[PATCH][BZ #14771] Fortify tweak for snprintf et al.

Florian Weimer fweimer@redhat.com
Mon Oct 21 08:32:00 GMT 2013


On 10/20/2013 06:14 PM, Rich Felker wrote:

>> Note that this is for fortify mode only.  Both ISO C and POSIX
>> require that you end up with sprintf behavior when you specify
>> (size_t)-1 as the buffer length.
>
> No, they don't. POSIX explicitly requires an error if you pass
> (size_t)-1 or any value larger than INT_MAX as the size argument.

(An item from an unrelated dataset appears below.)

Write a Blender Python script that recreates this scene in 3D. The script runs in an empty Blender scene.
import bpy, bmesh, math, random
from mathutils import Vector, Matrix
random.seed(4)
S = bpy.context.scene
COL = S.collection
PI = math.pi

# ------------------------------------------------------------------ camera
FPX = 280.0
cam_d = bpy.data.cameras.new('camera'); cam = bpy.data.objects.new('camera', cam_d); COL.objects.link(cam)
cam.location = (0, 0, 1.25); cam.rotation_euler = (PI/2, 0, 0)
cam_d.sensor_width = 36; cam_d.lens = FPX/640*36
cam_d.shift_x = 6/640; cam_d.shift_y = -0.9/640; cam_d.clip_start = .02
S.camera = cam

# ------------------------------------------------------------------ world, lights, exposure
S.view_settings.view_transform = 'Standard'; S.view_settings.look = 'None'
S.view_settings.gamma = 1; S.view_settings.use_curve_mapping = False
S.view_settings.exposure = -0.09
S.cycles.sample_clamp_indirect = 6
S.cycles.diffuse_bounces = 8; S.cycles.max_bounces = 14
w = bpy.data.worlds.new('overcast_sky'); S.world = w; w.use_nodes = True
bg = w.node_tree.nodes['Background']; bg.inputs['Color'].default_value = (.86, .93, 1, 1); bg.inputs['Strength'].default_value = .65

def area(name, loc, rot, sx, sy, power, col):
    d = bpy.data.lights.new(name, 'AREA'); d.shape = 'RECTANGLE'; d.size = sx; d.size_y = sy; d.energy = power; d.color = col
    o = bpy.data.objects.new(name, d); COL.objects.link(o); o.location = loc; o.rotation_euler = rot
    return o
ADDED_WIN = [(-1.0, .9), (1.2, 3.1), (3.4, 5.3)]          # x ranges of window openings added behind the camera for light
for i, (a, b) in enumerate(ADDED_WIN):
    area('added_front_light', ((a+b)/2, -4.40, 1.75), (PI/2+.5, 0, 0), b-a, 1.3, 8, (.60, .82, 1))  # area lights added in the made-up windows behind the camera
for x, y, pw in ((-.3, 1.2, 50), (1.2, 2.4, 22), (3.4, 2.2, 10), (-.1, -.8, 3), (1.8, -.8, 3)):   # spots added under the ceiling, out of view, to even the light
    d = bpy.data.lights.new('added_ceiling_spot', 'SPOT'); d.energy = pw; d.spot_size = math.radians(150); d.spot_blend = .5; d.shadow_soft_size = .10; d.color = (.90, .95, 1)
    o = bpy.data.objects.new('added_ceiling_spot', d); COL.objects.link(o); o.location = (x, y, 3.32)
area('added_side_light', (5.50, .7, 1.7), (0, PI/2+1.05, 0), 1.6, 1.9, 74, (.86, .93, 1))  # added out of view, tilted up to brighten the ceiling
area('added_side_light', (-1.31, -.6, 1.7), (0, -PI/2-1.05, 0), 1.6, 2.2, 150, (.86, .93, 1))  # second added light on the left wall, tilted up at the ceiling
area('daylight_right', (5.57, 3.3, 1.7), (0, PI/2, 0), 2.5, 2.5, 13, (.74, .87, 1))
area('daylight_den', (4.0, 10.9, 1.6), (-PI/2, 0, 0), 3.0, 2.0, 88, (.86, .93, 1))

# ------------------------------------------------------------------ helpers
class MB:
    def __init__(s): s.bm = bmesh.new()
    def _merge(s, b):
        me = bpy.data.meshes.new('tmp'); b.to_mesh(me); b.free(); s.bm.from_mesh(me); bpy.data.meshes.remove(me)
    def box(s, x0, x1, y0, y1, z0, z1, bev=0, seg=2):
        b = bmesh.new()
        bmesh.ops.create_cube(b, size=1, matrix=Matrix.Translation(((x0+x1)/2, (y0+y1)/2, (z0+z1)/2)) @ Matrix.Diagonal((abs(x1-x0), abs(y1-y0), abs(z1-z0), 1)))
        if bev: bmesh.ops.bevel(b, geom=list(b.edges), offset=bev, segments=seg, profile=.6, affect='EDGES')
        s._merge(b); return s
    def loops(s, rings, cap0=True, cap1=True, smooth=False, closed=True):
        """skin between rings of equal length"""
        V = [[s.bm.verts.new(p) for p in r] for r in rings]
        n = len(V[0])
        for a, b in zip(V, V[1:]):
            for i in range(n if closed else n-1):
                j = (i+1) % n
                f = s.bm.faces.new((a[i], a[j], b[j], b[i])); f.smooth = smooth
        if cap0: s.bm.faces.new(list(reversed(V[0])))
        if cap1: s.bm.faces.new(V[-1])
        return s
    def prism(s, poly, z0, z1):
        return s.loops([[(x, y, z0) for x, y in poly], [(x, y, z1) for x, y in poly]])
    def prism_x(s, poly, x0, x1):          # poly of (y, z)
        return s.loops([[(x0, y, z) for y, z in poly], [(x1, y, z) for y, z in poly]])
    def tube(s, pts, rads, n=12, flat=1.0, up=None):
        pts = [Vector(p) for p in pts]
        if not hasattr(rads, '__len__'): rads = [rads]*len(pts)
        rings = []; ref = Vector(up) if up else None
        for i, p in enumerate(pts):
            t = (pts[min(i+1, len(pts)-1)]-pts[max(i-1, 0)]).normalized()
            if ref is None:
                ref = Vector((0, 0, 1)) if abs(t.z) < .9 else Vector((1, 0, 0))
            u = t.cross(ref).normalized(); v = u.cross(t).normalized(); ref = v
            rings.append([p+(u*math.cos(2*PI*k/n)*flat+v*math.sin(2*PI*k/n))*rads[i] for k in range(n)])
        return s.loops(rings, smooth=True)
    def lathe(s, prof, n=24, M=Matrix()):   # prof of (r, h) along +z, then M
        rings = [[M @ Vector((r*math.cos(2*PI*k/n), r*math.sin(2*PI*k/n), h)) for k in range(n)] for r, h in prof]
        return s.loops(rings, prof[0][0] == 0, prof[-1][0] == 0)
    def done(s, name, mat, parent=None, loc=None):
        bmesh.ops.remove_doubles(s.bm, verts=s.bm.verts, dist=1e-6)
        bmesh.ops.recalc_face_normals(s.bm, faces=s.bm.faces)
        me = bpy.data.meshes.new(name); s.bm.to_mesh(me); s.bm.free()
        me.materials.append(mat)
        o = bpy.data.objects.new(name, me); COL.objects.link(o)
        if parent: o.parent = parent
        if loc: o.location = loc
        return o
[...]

True, make it INT_MAX instead.

It's also unspecified if anything is written to the buffer if snprintf 
fails.

>> (Neither standard requires that
>> the size argument is the length of the buffer.)  The fortify
>> implementation already aborts in that case (even if the result would
>> fit into the supplied buffer), so my proposal is less radical than
>> you might think.
>
> Then this should be fixed. It's a bug in fortify unless the point of
> fortify is to make applications crash instead of getting back an error
> return on the basis that you expect they don't check for the error
> return.

Okay, you're probably right that the patch as-is is the wrong approach. 
  I'll try to list relevant usage patterns.

(1) Return value ignored

   snprintf(buf, sizeof(buf), "format);
   process_string(buf); // assumes buf is NUL-terminated

(2) Return value as bytes written

   char *p = buf;
   int ret = snprintf(p, sizeof(buf) - (p - buf), "first part");
   if (ret < 0) goto error;
   p += ret;
   ret = snprintf(p, sizeof(buf) - (p - buf), "second part");
   if (ret < 0) goto error;
   p += ret;
   ret = snprintf(p, sizeof(buf) - (p - buf), "and so on");

(3) Return value as bytes written, unchecked

   char *p = buf;
   p += snprintf(p, sizeof(buf) - (p - buf), "first part");
   p += snprintf(p, sizeof(buf) - (p - buf), "second part");
   p += snprintf(p, sizeof(buf) - (p - buf), "and so on");

(4) Return value ignored, multiple parts

   char *p = buf;
   snprintf(p, sizeof(buf) - (p - buf), "first part");
   p += strlen(p);
   snprintf(p, sizeof(buf) - (p - buf), "second part");
   p += strlen(p);
   snprintf(p, sizeof(buf) - (p - buf), "and so on");
   p += strlen(p);

(5) Return value for buffer sizing

   int ret = snprintf(NULL, 0, "format");
   if (ret < 0) goto error;
   char *ptr = malloc(ret + 1);
   if (ret == NULL) goto error;
   int ret2 = snprintf(ptr, ret + 1, "format");
   if (ret2 < 0) goto error;

(1), (4) are unsafe on errors (because the resulting string might not be 
null-terminated).  (4) is also unsafe because the pointer arithmetic 
goes astray with a -1 return value.  (2) used to be completely correct 
(we have some older code that targets Single UNIX Specification, Version 
2), but C99 breaks it.  (2) defeats fortification (because GCC cannot 
infer the buffer length on subsequent calls) and the length checking 
(because of the wraparound).  (3) is slightly worse because -1 error 
returns cause the pointer to go totally wrong.  (5) is probably okay as 
it stands (although it is not completely race-free in multi-threaded 
programs).

Based on this analysis, I think we need to look at the following things.

We need to double-check that we always NUL-terminate the buffer (if the 
buffer length is positive), even in case of error.  We should do this 
even without fortification.  (A quick check using the attached program 
shows that we do this for some failures at least.)  This will cover (1) 
and (4).

Considering the history, we should make sure that fortification turns 
(2) and (3) into predictable crashes instead of potentially exploitable 
buffer overflows.  (2) might be covered accidentally by correct 
EOVERFLOW handling (see below), but (3) would not.  There is little we 
can do about the -1 return value in (3) due to memory allocation 
failures, but I think this example provides a case against return 
EOVERFLOW when fortify is enabled.

>> I'm open to tweaking the magic number, perhaps to ((size_t)-1)/2 -
>> 1024 or something like that.  But I do think that check makes sense,
>> as exemplified by Exim.
>
> INT_MAX is always less than ((size_t)-1)/2 - 1024, so the check would
> be completely redundant with the check against INT_MAX.

Hmm.  There is no up-front check to return EOVERFLOW in glibc, and the 
GCC folder doesn't know about it, either. :-(  EOVERFLOW is apparently 
returned only if the actually produced string is at least INT_MAX 
characters long (this is the fprintf etc. behavior).